En vísperas del Día Mundial contra la Impunidad, hay que decir que del tema estamos curados de espanto. En Bolivia nunca se esclareció ni sancionó el asesinato de ningún periodista. En la historia reciente, el más antiguo data de 1969, cuando una bomba mató en su hogar al fundador y director de los diarios Ultima Hora y Hoy, Alfredo Alexander  y a su esposa. El último fue el 2012, cuando mataron a Eugenio Aduviri, periodista deportivo. En el 2008, Carlos Quispe, antes de morir tras una golpiza en el estudio de  radio municipal de Pucarani, alcanzó a nombrar a sus agresores, Igual que Fernando Vidal, el director de radio Popular, de Yacuiba, al que intentaron quemar vivo.

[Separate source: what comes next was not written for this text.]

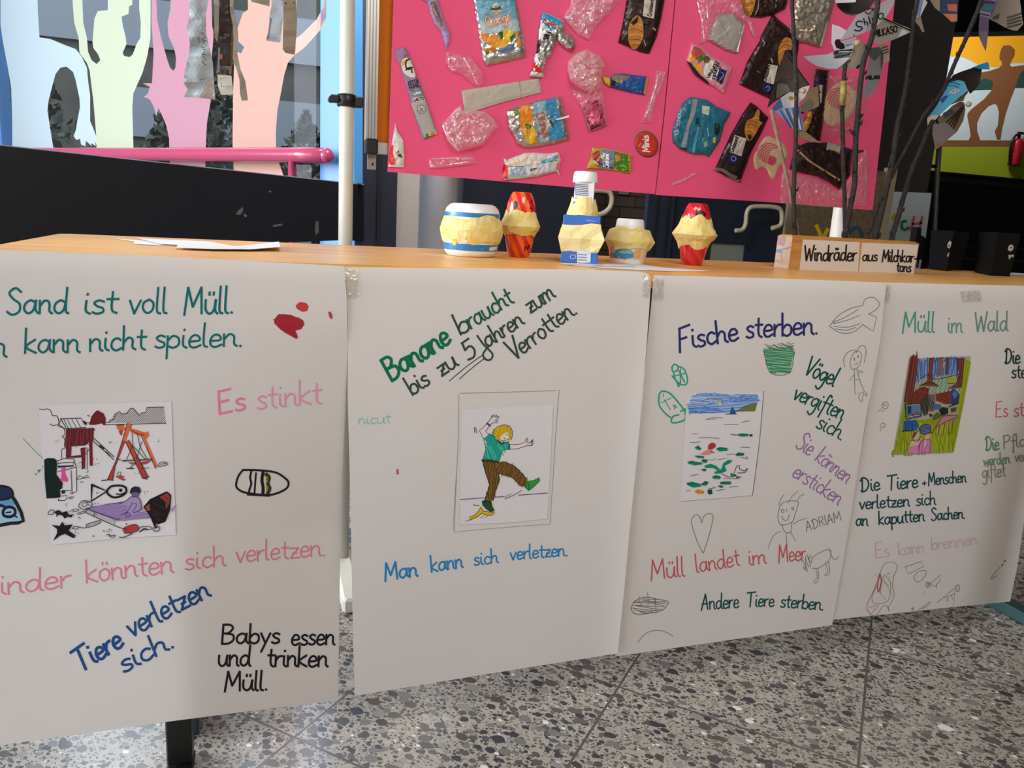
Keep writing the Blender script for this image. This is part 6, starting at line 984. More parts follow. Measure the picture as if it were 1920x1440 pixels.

Pero el colmo de impunidad es el de los hermanos Peñasco Layme, utilizado para justificar el intento de crear un seguro de vida que los periodistas recibirán cuando mueran.

Antes y después, hubo una gran cantidad de agresiones físicas y verbales sin sanción. La mayoría se consideró sólo como agresiones personales. Ninguna como agresión al ejercicio de las libertades de expresión u opinión que fue, realmente, el motivo que las originó.

Bajo el mismo criterio hay otras agresiones al ejercicio de esos derechos constitucionales. Recientes amenazas de represalia de un dirigente campesino de los Ponchos Rojos contra una periodista que investigó presuntos casos de corrupción en el fondo indígena e incluso de tomar el diario que publicó esa nota no sólo es prueba de oscurantismo e intolerancia. Es una amenaza directa a esas libertades. Y adquiere dimensión preocupante porque la declaración se difundió, varias veces, por el canal estatal.

Hay también amenazas de otro tipo. Por ejemplo, la de advertir con rescindirle contrato de publicidad a medios que publiquen notas críticas, como en Tarija, o de enjuiciar por vía ordinaria a los que critiquen obras públicas municipales como en Santa Cruz. O la estupidez de pretender encarcelar a una presentadora de televisión por opinar que hay mal olor en las calles de Oruro. Ninguna de esas amenazas ha sido sancionada. Por eso, la impunidad persistente los convierte en hecho habitual, cuando no anecdótico.

Es también amenaza flagrante al libre ejercicio de esos derechos y abuso de poder el imponer cargas impositivas extraordinarias a los medios como mecanismo de asfixia económica. Igual que enjuiciarlos por presuntos delitos que se deben juzgar en el marco de la ley de imprenta o el mantener en suspenso la solución de causas judiciales.

La fuerza solapada de todas esas amenazas se hace mayor, si es que no es su fuente de origen, cuando desde el vértice del poder político se estigmatiza a prensa y periodistas como oposición política.

En el fondo, está claro sin esforzarse para descubrirlo, de lo que se trata es de generar un clima de temor que obligue a doblar rodillas o a callar. Y la falta de denuncia, implícita en una actitud de autocensura, es el primer paso hacia un totalitarismo con disfraz de democracia.